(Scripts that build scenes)
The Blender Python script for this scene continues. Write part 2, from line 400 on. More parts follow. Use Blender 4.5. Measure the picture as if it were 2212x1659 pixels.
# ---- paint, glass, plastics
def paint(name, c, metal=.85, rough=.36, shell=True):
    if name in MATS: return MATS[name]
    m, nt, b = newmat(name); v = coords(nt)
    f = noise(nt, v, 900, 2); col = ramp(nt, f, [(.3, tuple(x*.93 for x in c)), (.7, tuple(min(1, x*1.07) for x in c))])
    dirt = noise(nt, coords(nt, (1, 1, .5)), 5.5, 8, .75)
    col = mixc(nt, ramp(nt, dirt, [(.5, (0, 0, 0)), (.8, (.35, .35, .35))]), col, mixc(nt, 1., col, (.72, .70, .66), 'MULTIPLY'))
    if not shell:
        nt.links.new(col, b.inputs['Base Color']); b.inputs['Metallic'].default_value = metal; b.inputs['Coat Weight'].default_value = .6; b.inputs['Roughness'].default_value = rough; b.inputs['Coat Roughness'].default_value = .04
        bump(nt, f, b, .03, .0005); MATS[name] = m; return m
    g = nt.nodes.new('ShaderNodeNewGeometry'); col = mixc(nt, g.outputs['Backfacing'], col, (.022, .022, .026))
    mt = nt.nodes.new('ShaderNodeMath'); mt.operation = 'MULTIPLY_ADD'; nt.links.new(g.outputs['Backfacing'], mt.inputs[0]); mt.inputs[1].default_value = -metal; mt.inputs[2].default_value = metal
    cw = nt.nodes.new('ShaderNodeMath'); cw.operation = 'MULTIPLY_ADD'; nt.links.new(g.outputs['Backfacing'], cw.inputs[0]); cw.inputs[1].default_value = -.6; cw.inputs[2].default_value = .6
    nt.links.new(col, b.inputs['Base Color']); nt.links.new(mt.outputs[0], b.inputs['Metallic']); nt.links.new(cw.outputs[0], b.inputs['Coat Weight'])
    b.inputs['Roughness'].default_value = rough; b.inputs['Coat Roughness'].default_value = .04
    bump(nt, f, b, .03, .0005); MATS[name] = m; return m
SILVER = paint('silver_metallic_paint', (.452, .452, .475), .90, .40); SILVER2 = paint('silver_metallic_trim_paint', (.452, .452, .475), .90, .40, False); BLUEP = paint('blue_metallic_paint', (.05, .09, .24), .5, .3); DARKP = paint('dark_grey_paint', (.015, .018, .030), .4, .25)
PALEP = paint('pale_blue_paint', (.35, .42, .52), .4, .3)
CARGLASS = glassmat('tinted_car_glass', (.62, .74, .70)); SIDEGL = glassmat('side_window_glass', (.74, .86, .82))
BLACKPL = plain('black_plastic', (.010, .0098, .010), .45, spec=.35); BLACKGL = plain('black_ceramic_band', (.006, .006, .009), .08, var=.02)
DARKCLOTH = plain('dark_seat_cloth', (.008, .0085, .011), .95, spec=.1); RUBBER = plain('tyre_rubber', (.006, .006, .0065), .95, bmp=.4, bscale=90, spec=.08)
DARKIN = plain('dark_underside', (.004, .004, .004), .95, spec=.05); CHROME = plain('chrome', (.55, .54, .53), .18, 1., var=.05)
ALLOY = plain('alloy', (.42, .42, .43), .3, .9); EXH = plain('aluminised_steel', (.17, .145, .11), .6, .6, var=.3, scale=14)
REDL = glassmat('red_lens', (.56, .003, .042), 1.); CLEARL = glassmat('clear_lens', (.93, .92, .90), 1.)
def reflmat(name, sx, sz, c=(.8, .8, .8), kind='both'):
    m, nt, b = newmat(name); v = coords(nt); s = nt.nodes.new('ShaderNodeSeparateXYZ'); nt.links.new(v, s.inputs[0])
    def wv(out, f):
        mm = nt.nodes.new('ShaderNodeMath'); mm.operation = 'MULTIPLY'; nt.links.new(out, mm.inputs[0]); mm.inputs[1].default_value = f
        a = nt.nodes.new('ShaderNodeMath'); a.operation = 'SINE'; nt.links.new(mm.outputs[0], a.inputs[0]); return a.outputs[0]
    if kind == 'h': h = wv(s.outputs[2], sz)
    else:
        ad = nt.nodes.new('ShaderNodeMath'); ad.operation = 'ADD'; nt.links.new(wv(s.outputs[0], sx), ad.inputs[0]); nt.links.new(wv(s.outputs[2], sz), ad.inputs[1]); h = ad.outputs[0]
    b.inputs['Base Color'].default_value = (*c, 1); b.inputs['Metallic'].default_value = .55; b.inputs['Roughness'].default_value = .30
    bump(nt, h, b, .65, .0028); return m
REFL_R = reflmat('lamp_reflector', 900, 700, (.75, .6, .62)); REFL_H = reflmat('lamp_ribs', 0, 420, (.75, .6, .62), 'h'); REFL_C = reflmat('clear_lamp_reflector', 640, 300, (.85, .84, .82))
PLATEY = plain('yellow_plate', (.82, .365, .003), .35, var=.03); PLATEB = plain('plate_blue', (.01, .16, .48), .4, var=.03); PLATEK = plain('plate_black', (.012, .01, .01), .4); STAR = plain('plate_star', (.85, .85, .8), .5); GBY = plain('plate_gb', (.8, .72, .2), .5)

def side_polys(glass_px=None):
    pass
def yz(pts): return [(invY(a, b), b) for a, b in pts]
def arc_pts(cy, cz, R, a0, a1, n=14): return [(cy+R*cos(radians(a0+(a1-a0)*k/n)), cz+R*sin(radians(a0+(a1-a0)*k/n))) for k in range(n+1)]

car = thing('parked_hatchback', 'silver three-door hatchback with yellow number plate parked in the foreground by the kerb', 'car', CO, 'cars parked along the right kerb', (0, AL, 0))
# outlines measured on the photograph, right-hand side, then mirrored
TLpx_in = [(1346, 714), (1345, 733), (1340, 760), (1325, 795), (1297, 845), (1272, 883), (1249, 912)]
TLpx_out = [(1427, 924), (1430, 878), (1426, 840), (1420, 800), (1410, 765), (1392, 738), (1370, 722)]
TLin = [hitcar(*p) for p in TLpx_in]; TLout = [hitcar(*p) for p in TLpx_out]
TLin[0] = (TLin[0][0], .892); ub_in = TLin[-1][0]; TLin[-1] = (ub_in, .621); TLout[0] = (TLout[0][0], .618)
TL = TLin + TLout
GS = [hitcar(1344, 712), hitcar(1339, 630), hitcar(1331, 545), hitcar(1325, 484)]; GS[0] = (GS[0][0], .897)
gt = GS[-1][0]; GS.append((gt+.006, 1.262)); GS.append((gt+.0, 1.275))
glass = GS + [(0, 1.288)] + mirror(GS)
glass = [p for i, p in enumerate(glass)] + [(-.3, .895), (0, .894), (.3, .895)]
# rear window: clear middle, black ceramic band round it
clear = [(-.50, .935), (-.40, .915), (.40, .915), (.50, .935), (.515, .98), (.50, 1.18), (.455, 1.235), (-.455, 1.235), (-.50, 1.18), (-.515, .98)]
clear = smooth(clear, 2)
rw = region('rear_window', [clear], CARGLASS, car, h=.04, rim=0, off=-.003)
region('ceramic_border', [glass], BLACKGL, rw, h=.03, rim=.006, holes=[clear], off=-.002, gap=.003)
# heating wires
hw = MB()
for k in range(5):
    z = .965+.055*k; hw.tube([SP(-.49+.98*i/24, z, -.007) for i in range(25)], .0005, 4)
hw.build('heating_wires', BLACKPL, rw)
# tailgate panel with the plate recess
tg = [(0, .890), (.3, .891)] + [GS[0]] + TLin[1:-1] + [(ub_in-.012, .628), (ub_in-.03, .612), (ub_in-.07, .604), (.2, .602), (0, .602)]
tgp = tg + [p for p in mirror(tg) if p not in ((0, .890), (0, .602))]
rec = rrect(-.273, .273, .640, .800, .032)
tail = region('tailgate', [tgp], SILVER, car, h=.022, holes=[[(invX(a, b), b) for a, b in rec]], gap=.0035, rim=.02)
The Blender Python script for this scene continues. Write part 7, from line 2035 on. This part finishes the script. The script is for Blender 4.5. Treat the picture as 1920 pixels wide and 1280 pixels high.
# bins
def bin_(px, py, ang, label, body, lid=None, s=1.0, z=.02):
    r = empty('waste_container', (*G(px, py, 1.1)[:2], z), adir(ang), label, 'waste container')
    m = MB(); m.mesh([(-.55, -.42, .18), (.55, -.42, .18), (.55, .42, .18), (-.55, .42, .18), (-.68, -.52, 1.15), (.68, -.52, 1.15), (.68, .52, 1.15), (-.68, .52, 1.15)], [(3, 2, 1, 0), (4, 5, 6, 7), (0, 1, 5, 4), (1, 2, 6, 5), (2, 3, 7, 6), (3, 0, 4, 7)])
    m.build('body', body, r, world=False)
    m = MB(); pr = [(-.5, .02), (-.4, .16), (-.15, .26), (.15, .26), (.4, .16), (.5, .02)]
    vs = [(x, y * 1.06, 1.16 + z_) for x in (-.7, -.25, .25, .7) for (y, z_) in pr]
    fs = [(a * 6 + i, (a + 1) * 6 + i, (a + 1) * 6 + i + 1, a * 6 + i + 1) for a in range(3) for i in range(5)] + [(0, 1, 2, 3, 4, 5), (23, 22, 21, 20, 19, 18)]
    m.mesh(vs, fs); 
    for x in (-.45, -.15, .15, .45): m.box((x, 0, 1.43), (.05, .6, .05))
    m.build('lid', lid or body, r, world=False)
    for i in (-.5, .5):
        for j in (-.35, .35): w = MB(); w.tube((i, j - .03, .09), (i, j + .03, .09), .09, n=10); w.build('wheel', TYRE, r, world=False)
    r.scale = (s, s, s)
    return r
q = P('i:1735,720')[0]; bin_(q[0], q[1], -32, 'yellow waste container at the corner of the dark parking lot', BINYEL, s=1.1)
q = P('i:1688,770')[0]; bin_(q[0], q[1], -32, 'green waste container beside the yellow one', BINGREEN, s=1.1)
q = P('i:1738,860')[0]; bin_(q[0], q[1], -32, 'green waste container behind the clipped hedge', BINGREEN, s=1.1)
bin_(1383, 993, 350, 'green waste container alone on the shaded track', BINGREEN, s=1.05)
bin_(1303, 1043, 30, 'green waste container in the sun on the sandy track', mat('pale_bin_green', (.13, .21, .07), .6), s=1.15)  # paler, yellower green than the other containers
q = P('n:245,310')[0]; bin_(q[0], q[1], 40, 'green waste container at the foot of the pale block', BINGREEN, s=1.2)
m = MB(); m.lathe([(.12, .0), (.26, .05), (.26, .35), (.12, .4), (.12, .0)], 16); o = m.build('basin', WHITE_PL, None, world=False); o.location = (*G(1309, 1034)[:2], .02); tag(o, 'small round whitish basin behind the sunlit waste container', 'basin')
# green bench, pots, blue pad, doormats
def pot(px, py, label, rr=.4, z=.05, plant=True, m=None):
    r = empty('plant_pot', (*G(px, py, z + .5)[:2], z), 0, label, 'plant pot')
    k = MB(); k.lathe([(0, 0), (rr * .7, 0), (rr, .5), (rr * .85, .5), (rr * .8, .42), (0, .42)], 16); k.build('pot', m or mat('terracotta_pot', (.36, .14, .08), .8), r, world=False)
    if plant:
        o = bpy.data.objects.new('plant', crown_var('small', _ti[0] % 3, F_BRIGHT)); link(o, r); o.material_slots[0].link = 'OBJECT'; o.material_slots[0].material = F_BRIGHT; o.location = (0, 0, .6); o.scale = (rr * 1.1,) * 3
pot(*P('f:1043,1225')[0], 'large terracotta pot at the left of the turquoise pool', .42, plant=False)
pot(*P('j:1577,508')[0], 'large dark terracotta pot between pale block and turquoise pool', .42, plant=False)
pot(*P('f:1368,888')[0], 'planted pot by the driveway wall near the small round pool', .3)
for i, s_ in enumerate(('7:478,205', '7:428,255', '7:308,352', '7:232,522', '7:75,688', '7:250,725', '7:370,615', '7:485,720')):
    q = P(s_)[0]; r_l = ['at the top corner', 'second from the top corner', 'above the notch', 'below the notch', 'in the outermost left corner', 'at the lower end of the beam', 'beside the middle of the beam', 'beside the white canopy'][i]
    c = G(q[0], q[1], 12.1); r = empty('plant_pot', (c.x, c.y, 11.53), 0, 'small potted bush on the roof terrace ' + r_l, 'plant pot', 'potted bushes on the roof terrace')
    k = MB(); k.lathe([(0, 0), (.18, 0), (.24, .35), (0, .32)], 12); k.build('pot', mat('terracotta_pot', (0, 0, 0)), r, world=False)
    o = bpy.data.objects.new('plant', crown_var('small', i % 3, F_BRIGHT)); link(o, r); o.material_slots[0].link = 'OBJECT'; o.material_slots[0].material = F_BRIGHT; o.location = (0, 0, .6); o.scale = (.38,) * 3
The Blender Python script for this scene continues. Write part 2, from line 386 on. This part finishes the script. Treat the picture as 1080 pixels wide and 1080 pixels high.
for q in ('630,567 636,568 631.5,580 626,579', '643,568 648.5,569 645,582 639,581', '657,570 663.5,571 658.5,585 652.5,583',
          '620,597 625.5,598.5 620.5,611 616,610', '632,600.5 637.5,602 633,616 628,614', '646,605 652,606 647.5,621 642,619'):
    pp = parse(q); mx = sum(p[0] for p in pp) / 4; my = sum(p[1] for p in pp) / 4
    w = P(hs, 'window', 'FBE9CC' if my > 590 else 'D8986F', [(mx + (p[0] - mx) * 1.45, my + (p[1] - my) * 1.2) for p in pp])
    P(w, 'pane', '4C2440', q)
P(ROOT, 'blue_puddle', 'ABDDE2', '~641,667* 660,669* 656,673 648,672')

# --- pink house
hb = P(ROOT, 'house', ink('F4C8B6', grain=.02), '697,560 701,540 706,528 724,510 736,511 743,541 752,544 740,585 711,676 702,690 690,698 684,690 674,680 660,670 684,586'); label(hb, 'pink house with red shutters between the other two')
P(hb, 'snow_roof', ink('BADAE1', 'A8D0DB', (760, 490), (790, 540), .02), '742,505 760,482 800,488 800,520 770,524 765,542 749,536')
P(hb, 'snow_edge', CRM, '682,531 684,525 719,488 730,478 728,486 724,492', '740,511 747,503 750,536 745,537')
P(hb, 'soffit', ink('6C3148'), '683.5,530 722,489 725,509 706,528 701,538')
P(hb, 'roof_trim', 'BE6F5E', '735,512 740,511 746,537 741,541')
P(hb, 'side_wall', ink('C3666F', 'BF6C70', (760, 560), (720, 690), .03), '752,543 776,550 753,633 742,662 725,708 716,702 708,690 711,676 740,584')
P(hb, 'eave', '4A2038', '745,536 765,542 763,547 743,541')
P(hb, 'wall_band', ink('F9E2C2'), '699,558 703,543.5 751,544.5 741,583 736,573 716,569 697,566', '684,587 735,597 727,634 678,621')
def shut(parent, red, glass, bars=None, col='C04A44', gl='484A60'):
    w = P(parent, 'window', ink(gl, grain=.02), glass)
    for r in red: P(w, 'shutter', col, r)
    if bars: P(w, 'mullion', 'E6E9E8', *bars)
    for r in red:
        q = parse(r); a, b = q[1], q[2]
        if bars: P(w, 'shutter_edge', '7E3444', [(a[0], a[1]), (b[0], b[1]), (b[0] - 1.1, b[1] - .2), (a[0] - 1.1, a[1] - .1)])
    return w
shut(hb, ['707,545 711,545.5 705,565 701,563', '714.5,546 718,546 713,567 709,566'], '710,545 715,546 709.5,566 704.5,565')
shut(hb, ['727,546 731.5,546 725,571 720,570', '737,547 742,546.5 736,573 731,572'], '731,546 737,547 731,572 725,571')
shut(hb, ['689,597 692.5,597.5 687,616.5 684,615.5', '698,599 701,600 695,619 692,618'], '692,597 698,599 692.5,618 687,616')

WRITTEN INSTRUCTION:
Copy out every line of the listing that includes the string "part".

RESULT OF THE EXERCISE:
The Blender Python script for this scene continues. Write part 2, from line 400 on. More parts follow. Use Blender 4.5. Measure the picture as if it were 2212x1659 pixels.
The Blender Python script for this scene continues. Write part 7, from line 2035 on. This part finishes the script. The script is for Blender 4.5. Treat the picture as 1920 pixels wide and 1280 pixels high.
The Blender Python script for this scene continues. Write part 2, from line 386 on. This part finishes the script. Treat the picture as 1080 pixels wide and 1080 pixels high.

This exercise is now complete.